Kennon has also coached her son’s T-ball team for the past four seasons and quickly realized the need young athletes have for quality sports equipment.

The main mission of Playing It Back is “to collect and distribute sporting equipment to individuals, teams, leagues or organizations; to engage youth in athletics; to promote health, team work and community involvement; and to help ensure that youth have proper sporting equipment to learn the skills of their sport,” she said.

Giving back is something Kennon said she has always been passionate about, and she took her father, Donald Griggs’, spot on the Jacksonville Boys & Girls Club Board of Directors when he died in 2006.

“My father was a wonderful example of someone who gave not only his money but also his time, and I hope to emulate that,” she said.

Kennon still serves on the board of directors and is also president of the Jacksonville Sertoma Club.

Her hobbies include playing tennis and spending time with family and friends, she said, and she is also “Parody Mom” on social media.

Laura Walker, chief financial officer of Playing It Back, said she is excited to see how the Tutus and Tennis Shoes event will grow over the years.

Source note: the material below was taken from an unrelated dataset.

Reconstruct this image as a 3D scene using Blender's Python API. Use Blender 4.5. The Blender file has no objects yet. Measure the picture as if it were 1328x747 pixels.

“I have three girls, so I see, play and live dolls, dress-up and girly girl stuff every day. I am excited to watch the boys get that special one-on-one time with their mamas,” she said.

Walker said that when Kennon shared the idea of Playing It Back with her, she knew right away that she wanted to be a part of it.

“Playing It Back is designed to aid in providing needed sports equipment for children who want to be involved,” Walker said. “In today’s society, there is such a need for children to learn at an early age that we are all valuable, and being part of a team will encourage that mindset.”

Walker currently serves as vice president of the Jacksonville Sertoma Club and was director of the Jacksonville Boys & Girls Club for six years.

The Jacksonville Boys & Girls Club is a place that allows children to learn to support one another and become involved in the community.

“When I left the Boys & Girls Club of Jacksonville to work with my husband in the business that we own, Get a Grip of Little Rock, I knew that I wanted to stay involved in community outreach, and this is one way that I am able to do so,” she said.

Walker said the event will support not only members of the club, but the sports that they participate in as well.

“I hope to impact central Arkansas,” Kennon said, “by providing a solution to the lack of quality equipment and the bullying of children without it, and leveling the playing field so all of our young athletes have a chance to shine.”